Extracted records:

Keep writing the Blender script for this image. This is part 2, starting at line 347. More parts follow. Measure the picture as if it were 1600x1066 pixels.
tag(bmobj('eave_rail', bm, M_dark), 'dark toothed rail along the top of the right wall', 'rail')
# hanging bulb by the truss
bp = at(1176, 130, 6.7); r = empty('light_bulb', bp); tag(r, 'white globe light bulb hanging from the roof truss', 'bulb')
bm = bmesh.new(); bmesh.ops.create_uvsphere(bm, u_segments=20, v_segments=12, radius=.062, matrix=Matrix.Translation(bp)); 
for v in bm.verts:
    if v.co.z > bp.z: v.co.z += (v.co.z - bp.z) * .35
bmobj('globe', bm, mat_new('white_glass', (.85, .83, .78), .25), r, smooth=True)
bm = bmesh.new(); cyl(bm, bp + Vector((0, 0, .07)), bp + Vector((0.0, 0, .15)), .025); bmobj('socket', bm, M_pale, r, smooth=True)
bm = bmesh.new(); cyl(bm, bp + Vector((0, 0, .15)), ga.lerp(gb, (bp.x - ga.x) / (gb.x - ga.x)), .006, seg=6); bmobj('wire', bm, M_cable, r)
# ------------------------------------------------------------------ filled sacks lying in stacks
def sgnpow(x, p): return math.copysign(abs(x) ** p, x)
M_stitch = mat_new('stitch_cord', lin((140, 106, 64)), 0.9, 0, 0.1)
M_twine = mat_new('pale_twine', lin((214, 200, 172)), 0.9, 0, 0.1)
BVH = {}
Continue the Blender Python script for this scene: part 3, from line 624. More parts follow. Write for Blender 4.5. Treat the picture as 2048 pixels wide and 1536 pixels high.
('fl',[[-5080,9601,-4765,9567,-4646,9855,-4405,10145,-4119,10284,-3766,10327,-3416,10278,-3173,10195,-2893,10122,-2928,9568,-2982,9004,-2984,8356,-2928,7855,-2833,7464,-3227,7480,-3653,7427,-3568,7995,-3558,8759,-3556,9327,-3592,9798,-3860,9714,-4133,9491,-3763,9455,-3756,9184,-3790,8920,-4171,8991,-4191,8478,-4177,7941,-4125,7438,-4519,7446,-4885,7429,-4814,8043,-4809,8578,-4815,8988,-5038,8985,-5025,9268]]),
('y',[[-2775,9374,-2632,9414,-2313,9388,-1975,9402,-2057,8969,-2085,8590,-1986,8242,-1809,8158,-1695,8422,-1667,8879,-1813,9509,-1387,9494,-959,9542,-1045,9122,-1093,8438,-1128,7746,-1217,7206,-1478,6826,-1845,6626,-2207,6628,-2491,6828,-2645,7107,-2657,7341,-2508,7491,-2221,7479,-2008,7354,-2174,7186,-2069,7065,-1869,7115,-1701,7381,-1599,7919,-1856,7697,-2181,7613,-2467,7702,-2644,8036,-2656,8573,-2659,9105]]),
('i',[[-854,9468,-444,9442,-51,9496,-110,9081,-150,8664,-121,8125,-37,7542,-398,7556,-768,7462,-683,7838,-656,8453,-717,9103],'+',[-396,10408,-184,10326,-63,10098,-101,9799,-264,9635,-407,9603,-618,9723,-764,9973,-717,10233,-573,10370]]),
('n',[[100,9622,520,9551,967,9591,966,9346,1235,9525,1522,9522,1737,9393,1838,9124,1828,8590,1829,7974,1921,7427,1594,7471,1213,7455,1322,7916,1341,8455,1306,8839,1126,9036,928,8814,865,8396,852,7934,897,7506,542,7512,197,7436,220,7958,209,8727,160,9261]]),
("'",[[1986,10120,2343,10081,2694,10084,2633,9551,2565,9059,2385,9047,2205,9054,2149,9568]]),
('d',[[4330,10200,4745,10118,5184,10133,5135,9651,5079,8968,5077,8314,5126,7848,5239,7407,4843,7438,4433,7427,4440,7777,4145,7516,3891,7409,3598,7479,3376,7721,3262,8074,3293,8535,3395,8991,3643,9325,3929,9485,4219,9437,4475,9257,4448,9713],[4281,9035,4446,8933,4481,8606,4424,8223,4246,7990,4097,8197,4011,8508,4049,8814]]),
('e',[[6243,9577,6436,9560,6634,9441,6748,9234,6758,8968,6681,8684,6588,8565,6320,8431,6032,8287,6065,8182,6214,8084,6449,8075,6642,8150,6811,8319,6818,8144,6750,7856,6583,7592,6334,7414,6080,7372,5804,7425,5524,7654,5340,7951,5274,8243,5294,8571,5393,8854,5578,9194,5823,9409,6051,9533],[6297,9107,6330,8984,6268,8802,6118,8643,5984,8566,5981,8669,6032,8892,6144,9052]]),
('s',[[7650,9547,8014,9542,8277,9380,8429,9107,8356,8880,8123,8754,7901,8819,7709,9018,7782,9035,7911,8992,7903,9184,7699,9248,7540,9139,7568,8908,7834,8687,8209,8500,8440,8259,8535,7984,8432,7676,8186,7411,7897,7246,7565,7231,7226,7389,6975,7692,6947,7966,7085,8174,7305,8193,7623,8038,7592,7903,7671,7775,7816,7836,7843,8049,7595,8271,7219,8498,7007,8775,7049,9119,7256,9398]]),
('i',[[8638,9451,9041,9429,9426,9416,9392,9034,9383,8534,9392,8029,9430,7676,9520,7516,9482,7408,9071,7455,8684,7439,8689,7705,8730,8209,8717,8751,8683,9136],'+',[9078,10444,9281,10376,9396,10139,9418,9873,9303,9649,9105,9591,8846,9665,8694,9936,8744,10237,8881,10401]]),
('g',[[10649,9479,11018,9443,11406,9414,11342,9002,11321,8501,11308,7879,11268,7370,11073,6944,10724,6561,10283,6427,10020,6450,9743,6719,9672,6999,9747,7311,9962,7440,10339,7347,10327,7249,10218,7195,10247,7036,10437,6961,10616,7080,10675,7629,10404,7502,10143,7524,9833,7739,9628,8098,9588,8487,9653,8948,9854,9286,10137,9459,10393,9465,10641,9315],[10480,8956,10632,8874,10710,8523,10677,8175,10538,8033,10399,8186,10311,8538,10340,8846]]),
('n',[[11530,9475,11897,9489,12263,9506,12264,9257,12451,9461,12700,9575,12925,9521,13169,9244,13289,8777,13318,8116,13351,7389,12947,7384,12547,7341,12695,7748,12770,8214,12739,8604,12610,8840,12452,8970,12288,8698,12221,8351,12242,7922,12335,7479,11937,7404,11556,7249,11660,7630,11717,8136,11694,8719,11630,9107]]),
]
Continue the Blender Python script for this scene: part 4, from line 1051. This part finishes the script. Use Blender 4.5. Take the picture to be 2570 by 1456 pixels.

DIRECTIONS FOR THIS TASK
Extract the full listing and reproduce each line exactly.

CORRECT OUTPUT
Keep writing the Blender script for this image. This is part 2, starting at line 347. More parts follow. Measure the picture as if it were 1600x1066 pixels.
tag(bmobj('eave_rail', bm, M_dark), 'dark toothed rail along the top of the right wall', 'rail')
# hanging bulb by the truss
bp = at(1176, 130, 6.7); r = empty('light_bulb', bp); tag(r, 'white globe light bulb hanging from the roof truss', 'bulb')
bm = bmesh.new(); bmesh.ops.create_uvsphere(bm, u_segments=20, v_segments=12, radius=.062, matrix=Matrix.Translation(bp)); 
for v in bm.verts:
    if v.co.z > bp.z: v.co.z += (v.co.z - bp.z) * .35
bmobj('globe', bm, mat_new('white_glass', (.85, .83, .78), .25), r, smooth=True)
bm = bmesh.new(); cyl(bm, bp + Vector((0, 0, .07)), bp + Vector((0.0, 0, .15)), .025); bmobj('socket', bm, M_pale, r, smooth=True)
bm = bmesh.new(); cyl(bm, bp + Vector((0, 0, .15)), ga.lerp(gb, (bp.x - ga.x) / (gb.x - ga.x)), .006, seg=6); bmobj('wire', bm, M_cable, r)
# ------------------------------------------------------------------ filled sacks lying in stacks
def sgnpow(x, p): return math.copysign(abs(x) ** p, x)
M_stitch = mat_new('stitch_cord', lin((140, 106, 64)), 0.9, 0, 0.1)
M_twine = mat_new('pale_twine', lin((214, 200, 172)), 0.9, 0, 0.1)
BVH = {}
Continue the Blender Python script for this scene: part 3, from line 624. More parts follow. Write for Blender 4.5. Treat the picture as 2048 pixels wide and 1536 pixels high.
('fl',[[-5080,9601,-4765,9567,-4646,9855,-4405,10145,-4119,10284,-3766,10327,-3416,10278,-3173,10195,-2893,10122,-2928,9568,-2982,9004,-2984,8356,-2928,7855,-2833,7464,-3227,7480,-3653,7427,-3568,7995,-3558,8759,-3556,9327,-3592,9798,-3860,9714,-4133,9491,-3763,9455,-3756,9184,-3790,8920,-4171,8991,-4191,8478,-4177,7941,-4125,7438,-4519,7446,-4885,7429,-4814,8043,-4809,8578,-4815,8988,-5038,8985,-5025,9268]]),
('y',[[-2775,9374,-2632,9414,-2313,9388,-1975,9402,-2057,8969,-2085,8590,-1986,8242,-1809,8158,-1695,8422,-1667,8879,-1813,9509,-1387,9494,-959,9542,-1045,9122,-1093,8438,-1128,7746,-1217,7206,-1478,6826,-1845,6626,-2207,6628,-2491,6828,-2645,7107,-2657,7341,-2508,7491,-2221,7479,-2008,7354,-2174,7186,-2069,7065,-1869,7115,-1701,7381,-1599,7919,-1856,7697,-2181,7613,-2467,7702,-2644,8036,-2656,8573,-2659,9105]]),
('i',[[-854,9468,-444,9442,-51,9496,-110,9081,-150,8664,-121,8125,-37,7542,-398,7556,-768,7462,-683,7838,-656,8453,-717,9103],'+',[-396,10408,-184,10326,-63,10098,-101,9799,-264,9635,-407,9603,-618,9723,-764,9973,-717,10233,-573,10370]]),
('n',[[100,9622,520,9551,967,9591,966,9346,1235,9525,1522,9522,1737,9393,1838,9124,1828,8590,1829,7974,1921,7427,1594,7471,1213,7455,1322,7916,1341,8455,1306,8839,1126,9036,928,8814,865,8396,852,7934,897,7506,542,7512,197,7436,220,7958,209,8727,160,9261]]),
("'",[[1986,10120,2343,10081,2694,10084,2633,9551,2565,9059,2385,9047,2205,9054,2149,9568]]),
('d',[[4330,10200,4745,10118,5184,10133,5135,9651,5079,8968,5077,8314,5126,7848,5239,7407,4843,7438,4433,7427,4440,7777,4145,7516,3891,7409,3598,7479,3376,7721,3262,8074,3293,8535,3395,8991,3643,9325,3929,9485,4219,9437,4475,9257,4448,9713],[4281,9035,4446,8933,4481,8606,4424,8223,4246,7990,4097,8197,4011,8508,4049,8814]]),
('e',[[6243,9577,6436,9560,6634,9441,6748,9234,6758,8968,6681,8684,6588,8565,6320,8431,6032,8287,6065,8182,6214,8084,6449,8075,6642,8150,6811,8319,6818,8144,6750,7856,6583,7592,6334,7414,6080,7372,5804,7425,5524,7654,5340,7951,5274,8243,5294,8571,5393,8854,5578,9194,5823,9409,6051,9533],[6297,9107,6330,8984,6268,8802,6118,8643,5984,8566,5981,8669,6032,8892,6144,9052]]),
('s',[[7650,9547,8014,9542,8277,9380,8429,9107,8356,8880,8123,8754,7901,8819,7709,9018,7782,9035,7911,8992,7903,9184,7699,9248,7540,9139,7568,8908,7834,8687,8209,8500,8440,8259,8535,7984,8432,7676,8186,7411,7897,7246,7565,7231,7226,7389,6975,7692,6947,7966,7085,8174,7305,8193,7623,8038,7592,7903,7671,7775,7816,7836,7843,8049,7595,8271,7219,8498,7007,8775,7049,9119,7256,9398]]),
('i',[[8638,9451,9041,9429,9426,9416,9392,9034,9383,8534,9392,8029,9430,7676,9520,7516,9482,7408,9071,7455,8684,7439,8689,7705,8730,8209,8717,8751,8683,9136],'+',[9078,10444,9281,10376,9396,10139,9418,9873,9303,9649,9105,9591,8846,9665,8694,9936,8744,10237,8881,10401]]),
('g',[[10649,9479,11018,9443,11406,9414,11342,9002,11321,8501,11308,7879,11268,7370,11073,6944,10724,6561,10283,6427,10020,6450,9743,6719,9672,6999,9747,7311,9962,7440,10339,7347,10327,7249,10218,7195,10247,7036,10437,6961,10616,7080,10675,7629,10404,7502,10143,7524,9833,7739,9628,8098,9588,8487,9653,8948,9854,9286,10137,9459,10393,9465,10641,9315],[10480,8956,10632,8874,10710,8523,10677,8175,10538,8033,10399,8186,10311,8538,10340,8846]]),
('n',[[11530,9475,11897,9489,12263,9506,12264,9257,12451,9461,12700,9575,12925,9521,13169,9244,13289,8777,13318,8116,13351,7389,12947,7384,12547,7341,12695,7748,12770,8214,12739,8604,12610,8840,12452,8970,12288,8698,12221,8351,12242,7922,12335,7479,11937,7404,11556,7249,11660,7630,11717,8136,11694,8719,11630,9107]]),
]
Continue the Blender Python script for this scene: part 4, from line 1051. This part finishes the script. Use Blender 4.5. Take the picture to be 2570 by 1456 pixels.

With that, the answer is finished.